--- Start ---
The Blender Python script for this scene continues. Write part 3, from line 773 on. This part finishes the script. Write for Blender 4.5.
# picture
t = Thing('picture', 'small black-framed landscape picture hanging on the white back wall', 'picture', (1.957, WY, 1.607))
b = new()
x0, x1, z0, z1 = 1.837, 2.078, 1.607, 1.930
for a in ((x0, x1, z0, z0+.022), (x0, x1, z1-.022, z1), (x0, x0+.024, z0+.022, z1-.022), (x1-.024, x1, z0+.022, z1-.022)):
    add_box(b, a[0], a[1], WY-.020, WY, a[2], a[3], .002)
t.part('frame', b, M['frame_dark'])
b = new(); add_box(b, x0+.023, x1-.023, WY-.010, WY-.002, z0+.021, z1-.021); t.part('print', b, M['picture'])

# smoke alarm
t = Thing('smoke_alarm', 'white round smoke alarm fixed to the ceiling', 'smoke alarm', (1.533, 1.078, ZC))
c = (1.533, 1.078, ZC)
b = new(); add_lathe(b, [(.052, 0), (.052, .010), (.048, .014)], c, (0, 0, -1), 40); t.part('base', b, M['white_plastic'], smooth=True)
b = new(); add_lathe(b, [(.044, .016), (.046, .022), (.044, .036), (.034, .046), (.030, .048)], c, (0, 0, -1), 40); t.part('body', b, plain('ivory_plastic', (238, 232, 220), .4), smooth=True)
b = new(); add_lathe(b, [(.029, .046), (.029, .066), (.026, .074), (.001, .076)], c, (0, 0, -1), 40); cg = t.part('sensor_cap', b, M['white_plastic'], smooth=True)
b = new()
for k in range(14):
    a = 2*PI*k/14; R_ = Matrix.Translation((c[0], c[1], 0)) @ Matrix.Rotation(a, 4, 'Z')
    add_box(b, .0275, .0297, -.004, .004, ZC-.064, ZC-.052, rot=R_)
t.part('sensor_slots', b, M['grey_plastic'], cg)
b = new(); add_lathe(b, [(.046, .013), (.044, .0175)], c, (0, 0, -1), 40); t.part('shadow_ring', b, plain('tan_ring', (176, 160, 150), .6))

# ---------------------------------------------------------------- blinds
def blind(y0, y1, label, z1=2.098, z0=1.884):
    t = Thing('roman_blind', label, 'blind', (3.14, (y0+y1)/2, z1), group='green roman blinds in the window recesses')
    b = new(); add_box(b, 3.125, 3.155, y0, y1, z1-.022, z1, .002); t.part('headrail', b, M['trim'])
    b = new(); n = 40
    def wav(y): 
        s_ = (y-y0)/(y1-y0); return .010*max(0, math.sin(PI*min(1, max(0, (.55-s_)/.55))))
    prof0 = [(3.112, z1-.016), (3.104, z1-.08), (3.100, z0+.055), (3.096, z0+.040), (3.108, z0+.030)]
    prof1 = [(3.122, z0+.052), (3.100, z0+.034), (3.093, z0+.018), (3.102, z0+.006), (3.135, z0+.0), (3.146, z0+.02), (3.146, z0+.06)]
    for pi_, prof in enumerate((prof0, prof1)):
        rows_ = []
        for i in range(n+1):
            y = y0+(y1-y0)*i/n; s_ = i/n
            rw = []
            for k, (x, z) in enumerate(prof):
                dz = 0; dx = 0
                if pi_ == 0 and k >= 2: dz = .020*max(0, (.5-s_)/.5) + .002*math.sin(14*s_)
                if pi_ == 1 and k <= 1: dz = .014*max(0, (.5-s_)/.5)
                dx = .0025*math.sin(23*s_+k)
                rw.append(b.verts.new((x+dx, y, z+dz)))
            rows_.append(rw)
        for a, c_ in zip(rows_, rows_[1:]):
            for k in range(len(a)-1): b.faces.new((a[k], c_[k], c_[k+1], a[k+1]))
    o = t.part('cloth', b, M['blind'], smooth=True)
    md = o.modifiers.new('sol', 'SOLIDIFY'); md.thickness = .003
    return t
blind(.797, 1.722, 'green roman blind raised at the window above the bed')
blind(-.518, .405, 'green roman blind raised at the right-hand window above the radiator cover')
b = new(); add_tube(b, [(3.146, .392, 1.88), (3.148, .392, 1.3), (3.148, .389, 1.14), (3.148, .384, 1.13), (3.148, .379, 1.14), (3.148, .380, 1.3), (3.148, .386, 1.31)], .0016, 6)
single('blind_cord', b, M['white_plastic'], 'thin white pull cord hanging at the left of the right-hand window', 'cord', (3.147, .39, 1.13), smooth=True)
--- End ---
= Directions for this task =
Transcribe all lines as written.

= Answer =
The Blender Python script for this scene continues. Write part 3, from line 773 on. This part finishes the script. Write for Blender 4.5.
# picture
t = Thing('picture', 'small black-framed landscape picture hanging on the white back wall', 'picture', (1.957, WY, 1.607))
b = new()
x0, x1, z0, z1 = 1.837, 2.078, 1.607, 1.930
for a in ((x0, x1, z0, z0+.022), (x0, x1, z1-.022, z1), (x0, x0+.024, z0+.022, z1-.022), (x1-.024, x1, z0+.022, z1-.022)):
    add_box(b, a[0], a[1], WY-.020, WY, a[2], a[3], .002)
t.part('frame', b, M['frame_dark'])
b = new(); add_box(b, x0+.023, x1-.023, WY-.010, WY-.002, z0+.021, z1-.021); t.part('print', b, M['picture'])

# smoke alarm
t = Thing('smoke_alarm', 'white round smoke alarm fixed to the ceiling', 'smoke alarm', (1.533, 1.078, ZC))
c = (1.533, 1.078, ZC)
b = new(); add_lathe(b, [(.052, 0), (.052, .010), (.048, .014)], c, (0, 0, -1), 40); t.part('base', b, M['white_plastic'], smooth=True)
b = new(); add_lathe(b, [(.044, .016), (.046, .022), (.044, .036), (.034, .046), (.030, .048)], c, (0, 0, -1), 40); t.part('body', b, plain('ivory_plastic', (238, 232, 220), .4), smooth=True)
b = new(); add_lathe(b, [(.029, .046), (.029, .066), (.026, .074), (.001, .076)], c, (0, 0, -1), 40); cg = t.part('sensor_cap', b, M['white_plastic'], smooth=True)
b = new()
for k in range(14):
    a = 2*PI*k/14; R_ = Matrix.Translation((c[0], c[1], 0)) @ Matrix.Rotation(a, 4, 'Z')
    add_box(b, .0275, .0297, -.004, .004, ZC-.064, ZC-.052, rot=R_)
t.part('sensor_slots', b, M['grey_plastic'], cg)
b = new(); add_lathe(b, [(.046, .013), (.044, .0175)], c, (0, 0, -1), 40); t.part('shadow_ring', b, plain('tan_ring', (176, 160, 150), .6))

# ---------------------------------------------------------------- blinds
def blind(y0, y1, label, z1=2.098, z0=1.884):
    t = Thing('roman_blind', label, 'blind', (3.14, (y0+y1)/2, z1), group='green roman blinds in the window recesses')
    b = new(); add_box(b, 3.125, 3.155, y0, y1, z1-.022, z1, .002); t.part('headrail', b, M['trim'])
    b = new(); n = 40
    def wav(y): 
        s_ = (y-y0)/(y1-y0); return .010*max(0, math.sin(PI*min(1, max(0, (.55-s_)/.55))))
    prof0 = [(3.112, z1-.016), (3.104, z1-.08), (3.100, z0+.055), (3.096, z0+.040), (3.108, z0+.030)]
    prof1 = [(3.122, z0+.052), (3.100, z0+.034), (3.093, z0+.018), (3.102, z0+.006), (3.135, z0+.0), (3.146, z0+.02), (3.146, z0+.06)]
    for pi_, prof in enumerate((prof0, prof1)):
        rows_ = []
        for i in range(n+1):
            y = y0+(y1-y0)*i/n; s_ = i/n
            rw = []
            for k, (x, z) in enumerate(prof):
                dz = 0; dx = 0
                if pi_ == 0 and k >= 2: dz = .020*max(0, (.5-s_)/.5) + .002*math.sin(14*s_)
                if pi_ == 1 and k <= 1: dz = .014*max(0, (.5-s_)/.5)
                dx = .0025*math.sin(23*s_+k)
                rw.append(b.verts.new((x+dx, y, z+dz)))
            rows_.append(rw)
        for a, c_ in zip(rows_, rows_[1:]):
            for k in range(len(a)-1): b.faces.new((a[k], c_[k], c_[k+1], a[k+1]))
    o = t.part('cloth', b, M['blind'], smooth=True)
    md = o.modifiers.new('sol', 'SOLIDIFY'); md.thickness = .003
    return t
blind(.797, 1.722, 'green roman blind raised at the window above the bed')
blind(-.518, .405, 'green roman blind raised at the right-hand window above the radiator cover')
b = new(); add_tube(b, [(3.146, .392, 1.88), (3.148, .392, 1.3), (3.148, .389, 1.14), (3.148, .384, 1.13), (3.148, .379, 1.14), (3.148, .380, 1.3), (3.148, .386, 1.31)], .0016, 6)
single('blind_cord', b, M['white_plastic'], 'thin white pull cord hanging at the left of the right-hand window', 'cord', (3.147, .39, 1.13), smooth=True)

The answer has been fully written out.